Hand-crafting large grammars (or Grammar Engineering) was the way to develop parsers 20 years ago for several important grammatical formalisms such as Tree Adjoining Grammars (TAG), LFGs, HPSGs, CCGs, ...

The arising of successful data-driven approaches have since then largely supplanted hand-crafted grammars and grammar engineering.

Several reproaches have been advanced against hand-crafted grammars:

  • they require a strong expertise both on the linguistic side and about the grammatical formalism. The data-driven approaches allow a separation between people with linguistic expertise to annotate treebanks and people skilled in machine-learning.
  • it is difficult to increase the coverage of the grammar, because of the large diversity of syntactic phenomena to cover but also because of the increasing complexity of the interactions between the different structures of the grammar
  • it becomes also more and more difficult to maintain the grammar over time, modify it and extend it

It is now time to look more closely at FRMG.

FRMG stands for FRench MetaGrammar and is primarily a wide coverage grammatical description for French.

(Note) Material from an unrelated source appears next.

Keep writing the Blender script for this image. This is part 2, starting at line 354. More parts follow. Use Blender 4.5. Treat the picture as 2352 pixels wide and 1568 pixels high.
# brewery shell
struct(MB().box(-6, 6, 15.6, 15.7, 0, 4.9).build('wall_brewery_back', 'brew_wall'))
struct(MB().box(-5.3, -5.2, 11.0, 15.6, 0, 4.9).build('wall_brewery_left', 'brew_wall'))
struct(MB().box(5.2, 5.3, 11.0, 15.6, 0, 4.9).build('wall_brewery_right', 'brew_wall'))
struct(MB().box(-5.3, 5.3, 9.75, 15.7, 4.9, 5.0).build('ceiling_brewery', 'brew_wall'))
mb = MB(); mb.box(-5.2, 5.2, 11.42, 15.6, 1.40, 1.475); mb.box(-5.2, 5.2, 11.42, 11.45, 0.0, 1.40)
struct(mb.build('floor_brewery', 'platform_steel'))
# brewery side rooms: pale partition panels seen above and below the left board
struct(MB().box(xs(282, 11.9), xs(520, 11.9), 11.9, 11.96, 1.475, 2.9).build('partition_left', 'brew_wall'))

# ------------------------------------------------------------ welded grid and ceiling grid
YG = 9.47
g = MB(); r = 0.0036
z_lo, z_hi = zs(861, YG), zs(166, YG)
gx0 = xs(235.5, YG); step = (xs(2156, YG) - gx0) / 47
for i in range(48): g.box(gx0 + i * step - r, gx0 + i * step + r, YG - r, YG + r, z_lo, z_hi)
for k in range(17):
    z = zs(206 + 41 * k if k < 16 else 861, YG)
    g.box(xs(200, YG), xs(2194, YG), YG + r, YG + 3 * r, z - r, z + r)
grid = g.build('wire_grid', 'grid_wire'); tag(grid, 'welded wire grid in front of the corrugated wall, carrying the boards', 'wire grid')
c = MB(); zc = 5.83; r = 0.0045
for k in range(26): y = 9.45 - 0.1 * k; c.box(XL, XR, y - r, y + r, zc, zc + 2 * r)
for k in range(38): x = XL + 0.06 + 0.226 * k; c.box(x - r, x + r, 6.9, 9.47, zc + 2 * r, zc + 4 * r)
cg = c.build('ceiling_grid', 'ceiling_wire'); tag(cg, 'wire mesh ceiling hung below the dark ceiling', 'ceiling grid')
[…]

Metagrammars could theoretically be directed used to parse sentences. However, they are mostly designed to ease the work of syntacticians to describe grammatical phenomena using elementary constraints and a modular organization. In practice, metagrammars are used to derive an operational grammar. For FRMG, it is a Tree Adjoining Grammar (TAG).

The grammar is then compiled into a chart-like parser and may then be used to parse.